Pektaş, Selçuk Kozağaçlı ve diğer şüphelilere İstanbul Emniyeti'nin web sayfasında yer verilen ifadeler doğrultusunda herhangi bir soru sorulmadığını söyleyerek, “1 Mayıs’ta dernek gömleği giyerek çektirdikleri fotoğraflar, dosyalarına suç delili olarak konulmuştur. Bu fotoğraflar feacebook sayfalarındaki aleni fotoğraflardır ve polis feacebook sayfalarından kopyalayarak delil oluşturma gayreti içine girmiştir. Polis delil olmadan delil yaratmaya çalışmıştır ve suç işlemiştir. Bu tutuklamalara itiraz ediyoruz. Soruşturma hukuka aykırı yürütülmüştür. Avukatlar darp edilerek gözaltına alınmıştır. Avukatlarla ilgili kan, tükürük, kıl, doku alınması kararı hukuka aykırıdır. Yerlerde sürüklenerek, zorla ve işkence ile kan ve tükürük örneği alınmıştır” dedi.

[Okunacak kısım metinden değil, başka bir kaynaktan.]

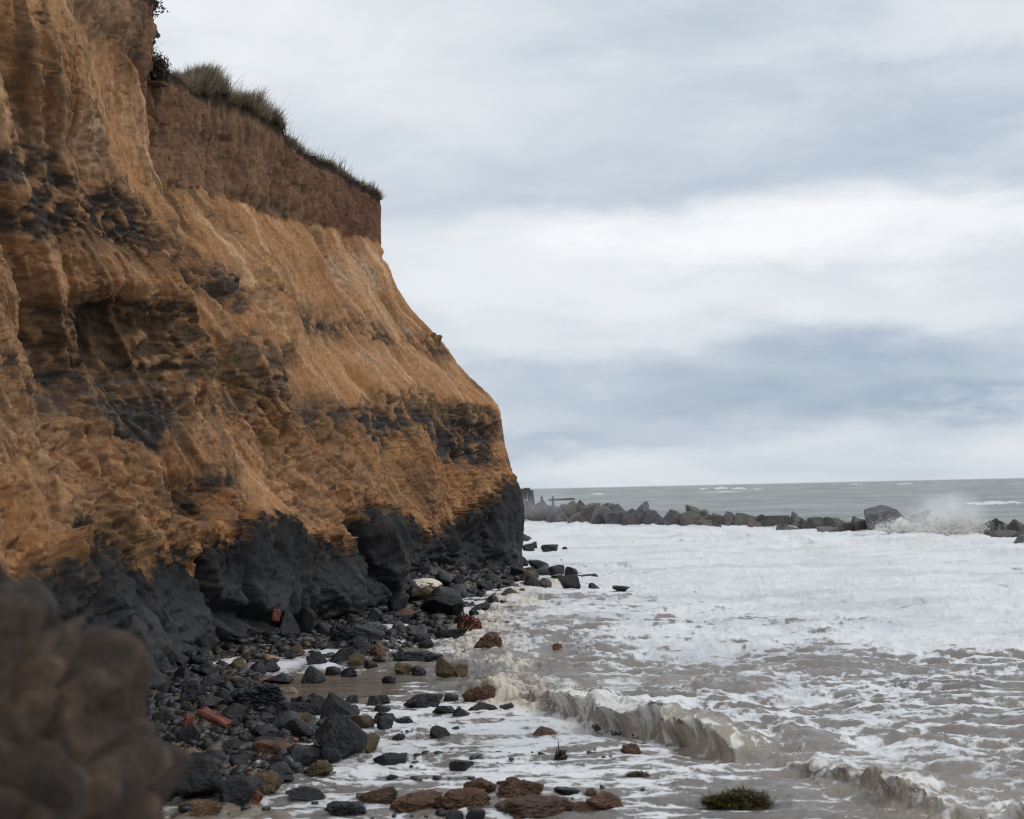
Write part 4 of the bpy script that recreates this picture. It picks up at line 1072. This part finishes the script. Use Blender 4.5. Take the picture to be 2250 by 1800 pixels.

Pektaş, her türlü tehlikeye karşı mesleklerine sahip çıktıklarını söyleyerek, “ÇHD genel tavrını açıklarken, 'Yurdumuza, egemen sınıfların, daha açık, kaba ve şoven diktasını getirme amacını güden faşizme karşı mücadelede, demokratik rejim için, sosyal hukuk devleti için, insan hakları ve özgürlükler için mücadele edeceğiz' ifadelerine yer vermiştir. ÇHD'nin genel tavrı dün neyse bugün de odur. Şu unutulmasın ki, faşizme karşı mücadeleyi insanlık görevi sayan avukatlar var. Bu anlamda kahrolsun faşizm diyoruz” dedi.

Basın açıklamasının ardından oturma eylemi yapan avukatlar, daha sonra basın mensuplarının fotoğraf çekmeleri için adliye dışına çıkarak, burada 'Kahrolsun faşizm', 'Susma sustukça sıra sana gelecek', 'Kurtuluş yok tek başına, ya hep beraber, ya hiçbirimiz' sloganları atarak dağıldı.